Carol Hubbeling taught language arts at Central for 30 years before retiring in 2007. She was a roaming teacher for the first part of her career and was in her own classroom for the last nine years.

Having her own classroom made a difference, she said. She had fewer disciplinary problems because she was in the classroom before and after class, and she was around when students had questions.

"I realized I was a much better teacher when I didn't have to go from room to room," she said.

Bob Perceval, English department co-chairman at Central, has been teaching there for 15 years. His office is in one of the classrooms he teaches in, but during his free period, he won't be found there because another teacher is using it.

"Our administration has done a great job of filling every hole we can," he said.

His office area in the back of the classroom also doubles as a storage area, with teachers coming in often to pick up supplies. It means that people are in and out of the room constantly, he said.

"The students don't even blink an eye," he said.

In class

Students in Farrar's science class are getting a lesson in electrons and protons - and also in traffic flow.

Seated in tight quarters in the chemistry laboratory, students are briefed at the beginning of each lab about where they can walk and where they can't so there aren't any collisions. The large class sizes, cramped classrooms and science-lab experiments are a dangerous combination, she said.

"When it's crowded, there's a heightened security factor," Farrar said. "We have to talk about traffic flow. You're going to walk this way and then turn here."

Farrar said she is using Bunsen burners less and hot plates more during labs, "to keep students a little bit safer."

The science labs also double as classrooms, Talley said.

"The intent wasn't to stick 35 kids in each room when the building was originally constructed," he said.
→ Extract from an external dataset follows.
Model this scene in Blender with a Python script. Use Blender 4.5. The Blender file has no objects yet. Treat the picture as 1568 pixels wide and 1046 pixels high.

Because Central is on block scheduling, students are in each class for an hour and a half, he said, and it takes "a degree of creativity for teachers to make fun and exciting lesson for the day, and it's easy to become off task when there are overcrowded classrooms."

Core classes are often the classes most crowded, Talley said, and he fears things could get tighter with a new law that begins next year requiring anyone younger than 18 to be in school.

"Core classes are severely, severely full," he said, and the issue is about more than numbers; it's about students being successful in school. "We'll be putting additional kids into already full classrooms, and some of these kids may not want to be here."

Aside from safety issues, classes can grow larger than 30 and are uncomfortable, Farrar said. "Our rooms are so hot when they're crowded," she said.

The ROTC program at Central is the largest program in the state with 150 students but only one classroom to use throughout the week. The nearby supply closet is literally filled to the ceiling with equipment.

"They've turned anything larger than a closet into a classroom," security officer Hartig said.

This is true of the former teachers' lounge on the second floor. Teachers eat lunch at a table in the hallway or in a math classroom during a rare empty period.

The theater, where students go for assemblies and speakers, can seat only a third of the freshman class, which has ballooned to an unexpected 800 students. The gymnasium is used by multiple classes at a time. And now that boys and girls have sports at the same time and have nights when both teams are playing, some students change uniforms in storage areas or the band room before games because there is no room for four teams and cheerleaders in the locker rooms.

But Diaz, a students and flag-team member, said she doesn't mind making adjustments.

"This is what high school is supposed to be," she said.

Farrar said many students don't know any different.

"This is their normal," she said. "We don't know what we're missing or what the alternative would be."

It doesn't stop her from what she is there to do, she added.

"I would hope that I'm teaching kids to the best of my ability, crowded or not."

Come on in

The Rapid City School district's open enrollment options have created part of the overcrowding problem at Central. But not allowing parents a choice could affect students such as sophomore Amanda Heiland, who wasn't getting along with some of the girls in her class at Stevens High School and liked the idea of the block scheduling at Central.

Her open enrollment request was granted by the school board at the end of last year, along with several other requests for Central. Members of the school board historically approve enrollment requests.

Leah Lutheran said it is a matter of supporting the concept of open enrollment. At a recent meeting, board members Bret Swanson and Wes Storm objected to approving a new string of requests for Central.

"We're doing a disservice to the students we're letting in, we're doing a disservice to teachers, we're doing a disservice to the students already there by packing Central," Swanson said. "We're not following the mission we're set to follow."

Heiland knows that she's one of the students at the center of the debate but said she likes it here. She has made friends, and she gets most of her homework done during the day with the new schedule. But there was one aspect of Central that surprised her.

"I didn't think it would be this crowded. It's super, super crowded," she said, but that's not enough to make her want to leave.

Eventually, the requests will not be approved, said Bray, who must also sign off on them.

"We don't want to take away choices from parents," Talley said. "But sometimes you have to be practical and say, 'Maybe before we can say yes, we better find out if we can house that student.'"

One in the crowd

Andy Hubbeling taught math at Central for 36 years and has been retired for 10. The building was already starting to crowd during his tenure, but he remembers small classes and manageable hall crowds in the beginning. By the time he left, it had changed.

"You learn the kids in your class, and then you walk out into the hallway, and you don't know anyone," he said.

His wife, Carol, who taught there for 30 years, agreed.

"Now, if someone is causing trouble, you can't call them by name. They can just disappear in the crowd," Carol Hubbeling said.

The students who suffer academically are the ones who won't speak up for themselves, Mahoney said. "They get lost in the shuffle."

Alyssa Christiansen, a senior, has felt that way. She attends Jefferson Academy for some of her classes.

"I like it a lot better," she said. "There are less people, and the teachers have more time for you."